Bilinmezlere meylediyoruz. Ulaşamayacağımız her ne varsa
yakınlaşmak için türlü yollar seçiyoruz. Bazen bazı şeyleri öyle istiyoruz ki
olmayacağına asla ihtimal vermiyoruz.
Önümüze bir engel çıkıyor, bu engeli kadere yoruyoruz. Bazen
basamak olarak düşünüyoruz aynı engeli, tıpkı bir oyunun parçası gibi. Bunu da
aşayım, bu sefer olacak diyoruz. Olmuyor... Geriye dönüp kat ettiğimiz yola
bakıyoruz, gözümüzden ırak ettiğimiz onca insan geliveriyor aklımıza, çiğnediğimiz
onlarca gurur, pinhan ettiğimiz aşklar. Ama yılmıyoruz, ulan diyoruz “pilavdan
dönenin kaşığı kırılsın”. Çünkü ölmek var dönmek yok lügatımızda. Kırılan
sadece kaşık olmuyor. Kaşık kırılıyor, yol dönülmezlere giriyor. Can kırılıyor
en başında insan kırılıyor insana. Vazgeçmek en zoru oluyor. Olmayacağına asla
vermediğimiz ihtimaller geliyor akla. Her anımızı 'bir ihtimal daha var’
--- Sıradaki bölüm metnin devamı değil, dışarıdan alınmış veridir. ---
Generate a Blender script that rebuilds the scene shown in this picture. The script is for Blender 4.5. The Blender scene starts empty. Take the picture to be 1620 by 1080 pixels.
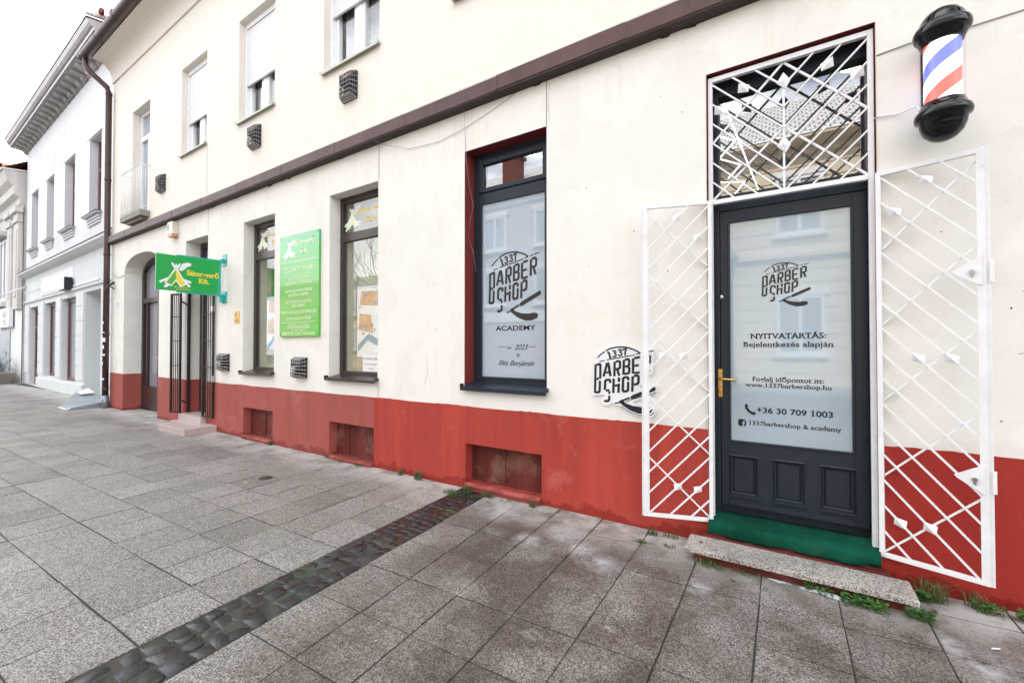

diyerek geçiriyoruz. Bu ihtimaller en büyük oyunu oynuyor hep, en çok onlar
yoruyor yüreği. İhtimal yolu aydınlatıyor sana ışık oluyor ama her ışık bir gün
sönüyor. Işığı ya birileri kapatıyor ya da ışığın bedeli ödenmiyor. Sen
ödenmeyen bedeller için karanlıklara kalıyorsun çünkü bedeli olmalı, ödenmeyen
bedellerin bile...
Karanlık ileriyi göstermiyor, an bitiyor anı birikiyor. Sonra
bir bakıyorsun ihtimal ihtilal olmuyor. Her uzuv ayrı ağrıyor. Olmazlara
meyletmeden olanlara riayet edebilmeliyiz. Bu sefer ki ihtimal bu olmalı.